─── Data excerpts ───
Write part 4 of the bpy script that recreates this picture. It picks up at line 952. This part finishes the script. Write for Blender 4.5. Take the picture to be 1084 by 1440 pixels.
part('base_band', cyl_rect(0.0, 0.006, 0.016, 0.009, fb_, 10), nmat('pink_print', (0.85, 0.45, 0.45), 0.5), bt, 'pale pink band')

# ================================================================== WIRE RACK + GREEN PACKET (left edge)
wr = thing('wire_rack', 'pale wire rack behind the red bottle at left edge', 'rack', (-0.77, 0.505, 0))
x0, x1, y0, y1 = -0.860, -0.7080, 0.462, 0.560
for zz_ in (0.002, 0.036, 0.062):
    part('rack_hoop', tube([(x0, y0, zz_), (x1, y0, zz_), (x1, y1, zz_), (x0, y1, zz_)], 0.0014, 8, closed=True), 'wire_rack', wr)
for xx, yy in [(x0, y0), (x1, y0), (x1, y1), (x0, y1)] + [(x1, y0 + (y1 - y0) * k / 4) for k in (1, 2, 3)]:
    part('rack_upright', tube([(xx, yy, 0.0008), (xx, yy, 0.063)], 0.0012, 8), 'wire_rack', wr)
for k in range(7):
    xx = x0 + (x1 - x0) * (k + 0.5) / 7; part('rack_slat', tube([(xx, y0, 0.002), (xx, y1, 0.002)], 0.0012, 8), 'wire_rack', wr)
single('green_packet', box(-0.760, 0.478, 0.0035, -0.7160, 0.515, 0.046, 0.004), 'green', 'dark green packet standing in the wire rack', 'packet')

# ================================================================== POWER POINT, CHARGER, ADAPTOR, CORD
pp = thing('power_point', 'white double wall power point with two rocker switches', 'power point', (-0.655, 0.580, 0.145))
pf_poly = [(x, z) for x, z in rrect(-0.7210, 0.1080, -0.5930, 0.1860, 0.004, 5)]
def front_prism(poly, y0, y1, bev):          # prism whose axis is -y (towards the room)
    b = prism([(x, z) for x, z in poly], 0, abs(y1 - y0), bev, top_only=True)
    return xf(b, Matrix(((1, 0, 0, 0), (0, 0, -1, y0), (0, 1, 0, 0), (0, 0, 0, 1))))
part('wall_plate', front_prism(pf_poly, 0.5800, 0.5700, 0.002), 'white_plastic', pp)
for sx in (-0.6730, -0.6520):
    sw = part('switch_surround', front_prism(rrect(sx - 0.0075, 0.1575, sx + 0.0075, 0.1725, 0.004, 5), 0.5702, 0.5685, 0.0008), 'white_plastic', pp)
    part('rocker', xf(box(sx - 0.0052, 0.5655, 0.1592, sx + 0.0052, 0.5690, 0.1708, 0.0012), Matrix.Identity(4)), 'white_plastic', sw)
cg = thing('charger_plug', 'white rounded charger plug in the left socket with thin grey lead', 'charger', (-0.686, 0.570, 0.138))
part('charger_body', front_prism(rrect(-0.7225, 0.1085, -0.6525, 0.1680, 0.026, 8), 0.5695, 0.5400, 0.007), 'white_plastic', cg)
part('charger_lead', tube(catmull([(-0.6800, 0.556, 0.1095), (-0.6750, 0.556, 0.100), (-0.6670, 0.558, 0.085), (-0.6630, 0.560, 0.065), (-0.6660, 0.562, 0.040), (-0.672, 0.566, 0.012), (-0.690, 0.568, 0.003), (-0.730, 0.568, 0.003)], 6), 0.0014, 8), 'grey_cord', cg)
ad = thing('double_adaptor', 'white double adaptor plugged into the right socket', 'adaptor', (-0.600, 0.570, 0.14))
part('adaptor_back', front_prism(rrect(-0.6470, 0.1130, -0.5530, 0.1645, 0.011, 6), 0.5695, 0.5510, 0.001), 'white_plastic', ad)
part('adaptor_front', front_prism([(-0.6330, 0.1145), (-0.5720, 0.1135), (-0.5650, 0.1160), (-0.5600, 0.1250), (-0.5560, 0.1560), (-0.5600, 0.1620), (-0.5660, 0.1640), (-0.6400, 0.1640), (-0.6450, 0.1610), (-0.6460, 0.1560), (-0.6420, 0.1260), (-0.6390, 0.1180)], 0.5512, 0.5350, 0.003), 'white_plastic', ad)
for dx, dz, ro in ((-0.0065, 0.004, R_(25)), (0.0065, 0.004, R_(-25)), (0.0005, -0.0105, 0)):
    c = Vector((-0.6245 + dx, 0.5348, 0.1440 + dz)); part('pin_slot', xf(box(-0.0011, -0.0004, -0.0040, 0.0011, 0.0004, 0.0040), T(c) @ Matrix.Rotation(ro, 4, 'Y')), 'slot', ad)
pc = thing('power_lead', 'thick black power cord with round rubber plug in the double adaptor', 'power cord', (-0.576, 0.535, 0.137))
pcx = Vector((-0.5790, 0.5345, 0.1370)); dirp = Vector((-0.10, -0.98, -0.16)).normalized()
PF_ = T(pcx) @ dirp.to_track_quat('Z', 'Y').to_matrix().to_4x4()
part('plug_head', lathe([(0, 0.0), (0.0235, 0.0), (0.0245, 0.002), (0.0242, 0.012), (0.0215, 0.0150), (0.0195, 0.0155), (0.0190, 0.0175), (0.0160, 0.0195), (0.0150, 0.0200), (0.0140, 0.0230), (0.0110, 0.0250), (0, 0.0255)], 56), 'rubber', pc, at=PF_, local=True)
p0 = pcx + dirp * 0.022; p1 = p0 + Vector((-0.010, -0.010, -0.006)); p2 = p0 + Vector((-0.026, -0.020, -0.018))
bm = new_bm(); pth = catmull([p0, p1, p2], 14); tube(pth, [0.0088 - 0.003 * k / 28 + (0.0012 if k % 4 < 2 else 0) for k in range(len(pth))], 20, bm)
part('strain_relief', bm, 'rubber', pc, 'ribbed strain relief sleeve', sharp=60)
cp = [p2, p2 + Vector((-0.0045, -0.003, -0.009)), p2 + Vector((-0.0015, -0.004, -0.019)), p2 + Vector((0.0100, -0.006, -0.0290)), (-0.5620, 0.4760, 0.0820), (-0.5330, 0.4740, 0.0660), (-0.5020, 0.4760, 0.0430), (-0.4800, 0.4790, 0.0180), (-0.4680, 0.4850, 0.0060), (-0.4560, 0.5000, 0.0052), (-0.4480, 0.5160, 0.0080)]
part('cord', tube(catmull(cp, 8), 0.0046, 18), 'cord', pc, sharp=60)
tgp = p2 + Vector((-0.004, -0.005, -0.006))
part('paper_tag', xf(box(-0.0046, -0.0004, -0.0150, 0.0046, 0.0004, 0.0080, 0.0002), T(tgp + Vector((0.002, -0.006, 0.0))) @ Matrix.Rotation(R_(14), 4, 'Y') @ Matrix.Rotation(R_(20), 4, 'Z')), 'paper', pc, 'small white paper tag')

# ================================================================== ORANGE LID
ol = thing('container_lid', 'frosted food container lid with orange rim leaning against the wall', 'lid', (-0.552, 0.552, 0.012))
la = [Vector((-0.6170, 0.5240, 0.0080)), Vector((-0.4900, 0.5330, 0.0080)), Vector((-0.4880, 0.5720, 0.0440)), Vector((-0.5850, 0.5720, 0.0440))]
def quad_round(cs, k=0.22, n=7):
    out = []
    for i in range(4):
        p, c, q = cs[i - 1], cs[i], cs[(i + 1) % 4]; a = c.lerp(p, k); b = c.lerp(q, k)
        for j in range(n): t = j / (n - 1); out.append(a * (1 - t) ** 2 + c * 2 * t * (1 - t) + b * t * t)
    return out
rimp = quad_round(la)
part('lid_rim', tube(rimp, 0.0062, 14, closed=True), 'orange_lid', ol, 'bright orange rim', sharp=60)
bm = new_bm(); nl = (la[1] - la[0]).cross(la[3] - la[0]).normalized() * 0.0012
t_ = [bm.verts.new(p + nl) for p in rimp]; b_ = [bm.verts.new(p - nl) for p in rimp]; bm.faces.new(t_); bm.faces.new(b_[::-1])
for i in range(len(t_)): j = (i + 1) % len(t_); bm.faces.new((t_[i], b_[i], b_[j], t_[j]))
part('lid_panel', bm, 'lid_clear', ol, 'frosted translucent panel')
───
─── Data excerpts ───
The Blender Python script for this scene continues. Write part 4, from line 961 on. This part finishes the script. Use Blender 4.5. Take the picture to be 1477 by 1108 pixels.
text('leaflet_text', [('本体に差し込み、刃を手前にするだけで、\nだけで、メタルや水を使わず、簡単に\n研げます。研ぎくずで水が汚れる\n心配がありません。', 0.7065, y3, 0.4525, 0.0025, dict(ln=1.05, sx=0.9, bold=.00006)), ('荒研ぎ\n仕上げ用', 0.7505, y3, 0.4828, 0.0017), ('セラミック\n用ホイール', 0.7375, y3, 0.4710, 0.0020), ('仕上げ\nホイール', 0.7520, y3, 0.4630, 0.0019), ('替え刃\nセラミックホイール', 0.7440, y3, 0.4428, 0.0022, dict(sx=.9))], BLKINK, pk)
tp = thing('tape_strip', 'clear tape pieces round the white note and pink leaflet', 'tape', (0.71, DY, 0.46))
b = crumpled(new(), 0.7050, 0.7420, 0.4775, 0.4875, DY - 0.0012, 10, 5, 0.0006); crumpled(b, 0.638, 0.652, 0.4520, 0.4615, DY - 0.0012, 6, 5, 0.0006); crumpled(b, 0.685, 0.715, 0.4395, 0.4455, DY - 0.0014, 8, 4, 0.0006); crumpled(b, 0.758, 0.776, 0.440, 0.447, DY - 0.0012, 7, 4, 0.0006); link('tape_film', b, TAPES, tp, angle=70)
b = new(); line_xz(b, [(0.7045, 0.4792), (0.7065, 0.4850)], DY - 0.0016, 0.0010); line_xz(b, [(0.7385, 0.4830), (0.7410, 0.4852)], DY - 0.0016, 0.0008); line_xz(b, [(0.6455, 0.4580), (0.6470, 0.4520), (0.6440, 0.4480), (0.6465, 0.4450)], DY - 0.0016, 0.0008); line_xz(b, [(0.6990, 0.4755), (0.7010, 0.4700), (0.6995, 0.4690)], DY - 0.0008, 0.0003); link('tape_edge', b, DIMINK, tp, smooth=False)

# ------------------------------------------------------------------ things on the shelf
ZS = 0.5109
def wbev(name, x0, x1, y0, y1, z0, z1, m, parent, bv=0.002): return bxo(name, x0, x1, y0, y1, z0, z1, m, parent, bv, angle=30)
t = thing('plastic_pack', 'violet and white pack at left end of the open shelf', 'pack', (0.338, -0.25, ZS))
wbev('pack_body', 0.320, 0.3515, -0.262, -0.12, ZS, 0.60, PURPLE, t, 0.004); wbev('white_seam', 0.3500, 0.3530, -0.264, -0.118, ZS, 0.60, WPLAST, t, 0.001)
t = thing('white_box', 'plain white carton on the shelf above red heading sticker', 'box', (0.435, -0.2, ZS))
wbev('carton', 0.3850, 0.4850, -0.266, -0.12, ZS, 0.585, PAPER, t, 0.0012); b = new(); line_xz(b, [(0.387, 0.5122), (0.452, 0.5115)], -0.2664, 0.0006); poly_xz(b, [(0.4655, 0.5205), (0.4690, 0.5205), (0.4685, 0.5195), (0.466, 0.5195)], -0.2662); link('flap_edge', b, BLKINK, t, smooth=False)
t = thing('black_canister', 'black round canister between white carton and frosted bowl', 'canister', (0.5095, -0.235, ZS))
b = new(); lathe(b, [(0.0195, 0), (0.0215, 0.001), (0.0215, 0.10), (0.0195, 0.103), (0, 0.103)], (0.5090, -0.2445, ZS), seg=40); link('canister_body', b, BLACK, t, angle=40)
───
─── Data excerpts ───
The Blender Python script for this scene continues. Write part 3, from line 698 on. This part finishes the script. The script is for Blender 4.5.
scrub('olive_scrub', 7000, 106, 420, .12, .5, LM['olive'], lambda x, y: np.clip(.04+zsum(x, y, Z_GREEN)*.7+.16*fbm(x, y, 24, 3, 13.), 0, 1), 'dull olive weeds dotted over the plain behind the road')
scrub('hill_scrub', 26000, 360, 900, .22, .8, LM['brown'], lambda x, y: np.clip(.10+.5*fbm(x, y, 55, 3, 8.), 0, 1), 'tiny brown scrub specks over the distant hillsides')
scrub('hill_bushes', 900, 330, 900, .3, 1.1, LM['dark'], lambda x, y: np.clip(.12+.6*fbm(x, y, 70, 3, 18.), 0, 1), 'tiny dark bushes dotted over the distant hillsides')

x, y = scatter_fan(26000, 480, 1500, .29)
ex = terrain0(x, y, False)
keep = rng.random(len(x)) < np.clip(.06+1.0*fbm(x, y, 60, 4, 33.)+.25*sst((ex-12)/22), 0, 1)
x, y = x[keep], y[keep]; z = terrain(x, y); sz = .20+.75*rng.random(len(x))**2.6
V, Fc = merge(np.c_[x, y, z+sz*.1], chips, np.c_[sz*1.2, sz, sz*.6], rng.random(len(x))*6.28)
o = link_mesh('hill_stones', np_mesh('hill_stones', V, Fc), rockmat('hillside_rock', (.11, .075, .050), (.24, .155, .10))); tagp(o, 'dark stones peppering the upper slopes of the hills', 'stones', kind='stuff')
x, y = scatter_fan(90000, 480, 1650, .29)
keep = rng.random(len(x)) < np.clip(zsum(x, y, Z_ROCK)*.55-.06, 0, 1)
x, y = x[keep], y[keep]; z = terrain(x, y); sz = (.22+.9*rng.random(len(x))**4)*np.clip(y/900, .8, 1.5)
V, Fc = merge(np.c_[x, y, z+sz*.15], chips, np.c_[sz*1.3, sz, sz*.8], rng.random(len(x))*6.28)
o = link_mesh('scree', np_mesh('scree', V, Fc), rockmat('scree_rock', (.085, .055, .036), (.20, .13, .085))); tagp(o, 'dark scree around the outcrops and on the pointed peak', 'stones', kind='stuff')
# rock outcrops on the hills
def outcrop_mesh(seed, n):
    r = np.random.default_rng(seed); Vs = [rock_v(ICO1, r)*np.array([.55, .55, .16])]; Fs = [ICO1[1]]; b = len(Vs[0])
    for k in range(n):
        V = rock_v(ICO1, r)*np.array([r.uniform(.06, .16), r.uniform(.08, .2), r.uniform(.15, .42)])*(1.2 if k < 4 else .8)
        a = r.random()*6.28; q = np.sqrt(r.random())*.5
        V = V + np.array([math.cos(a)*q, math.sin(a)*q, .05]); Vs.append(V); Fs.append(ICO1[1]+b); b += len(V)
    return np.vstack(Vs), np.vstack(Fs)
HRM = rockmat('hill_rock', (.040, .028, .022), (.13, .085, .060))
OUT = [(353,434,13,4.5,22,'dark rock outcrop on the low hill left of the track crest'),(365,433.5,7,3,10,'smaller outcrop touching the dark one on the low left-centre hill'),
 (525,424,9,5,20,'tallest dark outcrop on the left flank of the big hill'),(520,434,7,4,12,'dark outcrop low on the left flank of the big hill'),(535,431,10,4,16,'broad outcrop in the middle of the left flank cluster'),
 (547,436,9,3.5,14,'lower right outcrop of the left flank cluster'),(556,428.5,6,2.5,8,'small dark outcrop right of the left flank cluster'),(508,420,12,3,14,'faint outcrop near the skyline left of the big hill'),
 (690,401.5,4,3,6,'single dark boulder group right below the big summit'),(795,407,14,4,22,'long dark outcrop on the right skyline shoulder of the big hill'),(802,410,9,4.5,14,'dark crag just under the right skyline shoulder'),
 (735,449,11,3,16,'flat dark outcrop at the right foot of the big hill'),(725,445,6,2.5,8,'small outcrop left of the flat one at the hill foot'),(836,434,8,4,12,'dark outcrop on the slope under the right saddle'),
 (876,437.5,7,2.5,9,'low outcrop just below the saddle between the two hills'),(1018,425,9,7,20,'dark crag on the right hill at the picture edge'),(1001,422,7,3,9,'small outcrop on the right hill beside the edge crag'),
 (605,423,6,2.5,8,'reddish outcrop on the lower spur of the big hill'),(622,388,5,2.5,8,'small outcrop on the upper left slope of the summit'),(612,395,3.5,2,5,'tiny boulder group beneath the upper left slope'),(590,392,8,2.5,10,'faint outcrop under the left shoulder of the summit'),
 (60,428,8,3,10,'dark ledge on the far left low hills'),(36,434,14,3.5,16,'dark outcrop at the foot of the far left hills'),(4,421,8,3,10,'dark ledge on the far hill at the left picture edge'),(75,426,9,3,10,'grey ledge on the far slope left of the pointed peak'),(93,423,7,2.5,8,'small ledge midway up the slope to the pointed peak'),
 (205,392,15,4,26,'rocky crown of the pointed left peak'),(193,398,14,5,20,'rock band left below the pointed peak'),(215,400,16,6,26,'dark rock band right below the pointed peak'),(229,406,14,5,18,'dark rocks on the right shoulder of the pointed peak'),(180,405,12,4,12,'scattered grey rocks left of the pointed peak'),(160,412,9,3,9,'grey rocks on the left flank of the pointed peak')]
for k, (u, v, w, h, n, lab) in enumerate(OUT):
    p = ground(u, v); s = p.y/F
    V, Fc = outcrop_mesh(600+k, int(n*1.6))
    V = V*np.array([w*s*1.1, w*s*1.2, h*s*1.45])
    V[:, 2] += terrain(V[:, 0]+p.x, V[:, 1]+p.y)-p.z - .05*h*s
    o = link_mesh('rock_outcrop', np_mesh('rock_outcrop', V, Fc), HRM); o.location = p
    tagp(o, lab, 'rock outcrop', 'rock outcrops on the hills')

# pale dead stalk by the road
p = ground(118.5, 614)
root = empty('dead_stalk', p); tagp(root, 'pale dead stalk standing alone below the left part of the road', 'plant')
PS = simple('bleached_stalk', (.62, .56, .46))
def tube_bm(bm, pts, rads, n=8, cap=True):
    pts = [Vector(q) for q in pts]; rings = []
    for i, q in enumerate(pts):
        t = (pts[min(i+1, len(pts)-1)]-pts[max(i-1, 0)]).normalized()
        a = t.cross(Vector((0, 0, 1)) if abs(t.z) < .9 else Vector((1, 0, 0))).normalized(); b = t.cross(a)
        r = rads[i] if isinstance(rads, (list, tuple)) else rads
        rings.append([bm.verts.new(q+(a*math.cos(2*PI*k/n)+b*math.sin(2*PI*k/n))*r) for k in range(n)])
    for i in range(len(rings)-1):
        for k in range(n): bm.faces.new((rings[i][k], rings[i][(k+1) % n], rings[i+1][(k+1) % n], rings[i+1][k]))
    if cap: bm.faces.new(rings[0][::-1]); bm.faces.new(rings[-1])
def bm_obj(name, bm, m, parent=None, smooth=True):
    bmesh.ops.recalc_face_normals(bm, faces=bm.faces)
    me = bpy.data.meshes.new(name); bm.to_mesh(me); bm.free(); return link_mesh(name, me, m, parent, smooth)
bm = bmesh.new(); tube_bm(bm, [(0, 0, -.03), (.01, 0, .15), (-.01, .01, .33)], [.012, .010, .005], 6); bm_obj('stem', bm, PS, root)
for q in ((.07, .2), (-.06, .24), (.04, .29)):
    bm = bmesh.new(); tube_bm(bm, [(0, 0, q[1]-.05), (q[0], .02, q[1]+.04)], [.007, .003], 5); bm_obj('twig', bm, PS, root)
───
--- Given task ---
Everything from the line that contains "is for Blender 4.5." to the line that contains "scrub('hill_bushes', 900, 330, 900, .3, 1.1, LM['dark'], lambda" must be transcribed exactly, both end lines included.

--- Output for this task ---
The Blender Python script for this scene continues. Write part 3, from line 698 on. This part finishes the script. The script is for Blender 4.5.
scrub('olive_scrub', 7000, 106, 420, .12, .5, LM['olive'], lambda x, y: np.clip(.04+zsum(x, y, Z_GREEN)*.7+.16*fbm(x, y, 24, 3, 13.), 0, 1), 'dull olive weeds dotted over the plain behind the road')
scrub('hill_scrub', 26000, 360, 900, .22, .8, LM['brown'], lambda x, y: np.clip(.10+.5*fbm(x, y, 55, 3, 8.), 0, 1), 'tiny brown scrub specks over the distant hillsides')
scrub('hill_bushes', 900, 330, 900, .3, 1.1, LM['dark'], lambda x, y: np.clip(.12+.6*fbm(x, y, 70, 3, 18.), 0, 1), 'tiny dark bushes dotted over the distant hillsides')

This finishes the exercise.